Osterio Magno, differenza di quota dopo lo sbancamento                                                Corso Ruggiero 190, differenza di quota dopo il riempimento

E la situazione in Piazza Duomo?

Stessa sorte toccò a Piazza Duomo; chi poteva permetterselo abbassò le quote dei magazzini prospicenti la piazza, chi non poté permetterselo, lasciò i magazzini alle quote antiche, superando la differenza di quota con dei gradini.

Questo il motivo per cui Palazzo Maria ha tutte le botteghe servite da quattro alti gradini (tre gradini più una soglia di ingresso). La semplice spiegazione è il risparmio. Sarebbe stato economicamente dispendioso per l’allora Barone Maria, abbassare la quota di tutti i magazzini sulla piazza, e fu così che prolungò la lunghezza del portale abbassando il solo cortile, poiché vi era la necessità di accedervi con la carrozza. I Pirajno ed i Martino invece, optarono per abbassare le quote dei magazzini e quella dei relativi cortili. Motivo per cui questa differenza, rispetto al palazzo Maria, è molto meno evidente. Partendo da una quota zero ideale, quale la base della scalinata del duomo, venne raccordata la piazza con il nuovo livello di Corso Ruggiero. La differenza di quota generò un dislivello tale, che per accedere alla chiesa dell’ex Monastero di Santa Caterina fu necessario realizzare quattro alti gradini all’interno dell’edificio.

       

Anonimo, Piazza del Duomo, 1886 (part.)                                                                                 Anonimo, Piazza del Duomo, 1908 (part.)
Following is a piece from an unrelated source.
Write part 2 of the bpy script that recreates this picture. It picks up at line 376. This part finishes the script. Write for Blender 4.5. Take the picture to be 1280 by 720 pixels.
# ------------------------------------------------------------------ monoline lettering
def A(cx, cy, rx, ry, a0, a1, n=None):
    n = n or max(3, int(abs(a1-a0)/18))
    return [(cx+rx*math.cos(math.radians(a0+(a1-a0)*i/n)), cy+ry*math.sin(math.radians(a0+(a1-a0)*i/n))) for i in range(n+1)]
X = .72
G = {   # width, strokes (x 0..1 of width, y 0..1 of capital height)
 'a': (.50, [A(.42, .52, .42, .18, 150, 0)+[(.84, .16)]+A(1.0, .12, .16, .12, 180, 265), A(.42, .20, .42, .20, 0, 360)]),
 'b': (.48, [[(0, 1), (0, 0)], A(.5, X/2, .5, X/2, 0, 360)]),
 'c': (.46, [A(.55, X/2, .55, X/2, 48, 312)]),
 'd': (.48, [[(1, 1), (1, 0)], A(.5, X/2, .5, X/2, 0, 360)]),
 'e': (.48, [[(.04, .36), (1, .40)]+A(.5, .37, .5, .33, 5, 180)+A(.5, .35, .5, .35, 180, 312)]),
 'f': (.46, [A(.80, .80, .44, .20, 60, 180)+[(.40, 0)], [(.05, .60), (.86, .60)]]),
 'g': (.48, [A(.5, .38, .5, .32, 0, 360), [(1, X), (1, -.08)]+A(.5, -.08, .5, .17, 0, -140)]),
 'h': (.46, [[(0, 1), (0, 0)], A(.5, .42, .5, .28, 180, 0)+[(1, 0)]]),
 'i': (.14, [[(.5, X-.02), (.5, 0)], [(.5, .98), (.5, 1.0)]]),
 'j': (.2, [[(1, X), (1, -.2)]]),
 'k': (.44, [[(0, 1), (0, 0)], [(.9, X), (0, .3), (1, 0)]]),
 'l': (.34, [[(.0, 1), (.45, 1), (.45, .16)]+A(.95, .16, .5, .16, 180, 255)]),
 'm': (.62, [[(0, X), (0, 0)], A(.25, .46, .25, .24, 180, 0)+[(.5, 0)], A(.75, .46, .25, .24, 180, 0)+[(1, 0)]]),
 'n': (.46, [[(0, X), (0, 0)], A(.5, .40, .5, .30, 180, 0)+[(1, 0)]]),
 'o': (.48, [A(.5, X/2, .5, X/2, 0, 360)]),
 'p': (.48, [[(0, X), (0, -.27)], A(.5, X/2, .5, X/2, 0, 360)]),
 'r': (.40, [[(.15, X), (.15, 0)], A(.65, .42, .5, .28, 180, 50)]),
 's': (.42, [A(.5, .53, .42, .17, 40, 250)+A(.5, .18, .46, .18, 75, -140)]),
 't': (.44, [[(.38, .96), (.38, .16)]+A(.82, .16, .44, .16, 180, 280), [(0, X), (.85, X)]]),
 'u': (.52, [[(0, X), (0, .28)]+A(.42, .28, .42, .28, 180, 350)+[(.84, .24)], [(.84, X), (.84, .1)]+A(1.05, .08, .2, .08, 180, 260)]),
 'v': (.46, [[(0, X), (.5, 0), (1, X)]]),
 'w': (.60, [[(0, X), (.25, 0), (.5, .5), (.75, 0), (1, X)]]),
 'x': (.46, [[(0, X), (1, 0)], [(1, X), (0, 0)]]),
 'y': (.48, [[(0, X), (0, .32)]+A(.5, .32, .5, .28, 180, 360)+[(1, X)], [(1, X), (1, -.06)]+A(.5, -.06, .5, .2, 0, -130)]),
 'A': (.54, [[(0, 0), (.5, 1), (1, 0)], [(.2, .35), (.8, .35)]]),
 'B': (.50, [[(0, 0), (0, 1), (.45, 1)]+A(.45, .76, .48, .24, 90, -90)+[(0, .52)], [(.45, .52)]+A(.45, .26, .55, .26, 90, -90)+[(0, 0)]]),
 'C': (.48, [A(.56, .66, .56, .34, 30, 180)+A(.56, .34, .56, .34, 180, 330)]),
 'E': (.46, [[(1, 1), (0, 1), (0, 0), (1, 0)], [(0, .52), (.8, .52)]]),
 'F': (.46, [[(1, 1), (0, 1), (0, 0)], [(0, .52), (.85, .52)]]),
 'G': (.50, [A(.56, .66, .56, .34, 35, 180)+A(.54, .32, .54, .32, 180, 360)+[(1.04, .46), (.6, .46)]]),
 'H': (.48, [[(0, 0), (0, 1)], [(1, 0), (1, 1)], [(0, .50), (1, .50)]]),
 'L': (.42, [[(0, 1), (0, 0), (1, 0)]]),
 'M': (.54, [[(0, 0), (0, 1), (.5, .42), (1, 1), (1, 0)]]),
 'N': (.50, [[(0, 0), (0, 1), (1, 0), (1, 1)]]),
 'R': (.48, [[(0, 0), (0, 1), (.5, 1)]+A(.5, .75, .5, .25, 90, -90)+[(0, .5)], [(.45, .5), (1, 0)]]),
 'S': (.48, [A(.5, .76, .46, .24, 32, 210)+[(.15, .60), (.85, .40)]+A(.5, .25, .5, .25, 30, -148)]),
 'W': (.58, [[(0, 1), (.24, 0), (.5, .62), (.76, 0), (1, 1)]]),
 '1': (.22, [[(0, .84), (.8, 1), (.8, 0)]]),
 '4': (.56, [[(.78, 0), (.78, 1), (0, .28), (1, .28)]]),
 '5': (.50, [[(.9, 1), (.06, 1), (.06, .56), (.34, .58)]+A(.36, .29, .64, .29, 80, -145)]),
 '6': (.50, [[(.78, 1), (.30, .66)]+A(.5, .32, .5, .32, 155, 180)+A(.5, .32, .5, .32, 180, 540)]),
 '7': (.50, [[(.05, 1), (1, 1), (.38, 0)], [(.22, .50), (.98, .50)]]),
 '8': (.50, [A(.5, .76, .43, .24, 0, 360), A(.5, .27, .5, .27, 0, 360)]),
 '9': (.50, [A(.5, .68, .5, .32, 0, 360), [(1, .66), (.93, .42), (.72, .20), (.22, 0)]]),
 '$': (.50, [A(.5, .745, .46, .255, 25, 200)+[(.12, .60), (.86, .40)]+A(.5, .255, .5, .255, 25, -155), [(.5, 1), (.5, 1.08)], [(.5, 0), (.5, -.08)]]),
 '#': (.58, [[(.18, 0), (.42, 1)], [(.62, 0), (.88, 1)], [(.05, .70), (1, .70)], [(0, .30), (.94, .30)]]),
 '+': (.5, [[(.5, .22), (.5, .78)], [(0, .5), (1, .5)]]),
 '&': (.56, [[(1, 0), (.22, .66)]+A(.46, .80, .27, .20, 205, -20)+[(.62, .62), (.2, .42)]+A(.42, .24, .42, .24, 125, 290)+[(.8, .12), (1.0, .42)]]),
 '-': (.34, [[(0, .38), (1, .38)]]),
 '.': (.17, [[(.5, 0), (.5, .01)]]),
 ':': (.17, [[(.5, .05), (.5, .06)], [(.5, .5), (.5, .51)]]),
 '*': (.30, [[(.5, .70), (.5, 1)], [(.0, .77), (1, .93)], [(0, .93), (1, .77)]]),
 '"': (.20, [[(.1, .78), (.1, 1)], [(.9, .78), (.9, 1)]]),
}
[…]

Da una fotografia del 1886, possiamo notare come, mentre il piano del duomo fosse già ribassato, l’ingresso ed i magazzini di Palazzo Atenasio – Martino (il palazzo incriminato) fossero ancora alla quota antica. Dopo qualche anno, in una fotografia nel 1908, ritroviamo invece ingresso e magazzini limitrofi ribassati alla quota della piazza.

Se proprio vogliamo essere pignoli, il portale di Palazzo Atenasio – Martino venne prolungato di 58 centimetri rispetto alla quota antica.

Il portale di Palazzo Pirajno venne prolungato di 76 centimetri, mentre quello di Palazzo Maria di ben 102 centimetri.

Se si vuole continuare a fare fantastoria, possiamo scrivere e dire ciò che vogliamo, se invece vogliamo parlare di storia bisogna prima passare dalle fonti.

Avrei potuto rispondere al suo articolo con una sola frase e chiudere il tutto in maniera molto più sintetica, ma, per evitare che la fantastoria prevalga sulla storia, ho preferito dilungarmi

Qualora avesse ulteriori dubbi resto sempre a completa disposizione.

Cordiali saluti. 

                                                                   Salvatore Varzi

Commenti

Non ho ulteriori dubbi e la ringrazio della sua disponibilità a chiarirmeli nel caso li avessi avuti. La ringrazio pure delle critiche, che spero non soltanto ben argomentate, ma soprattutto corrette.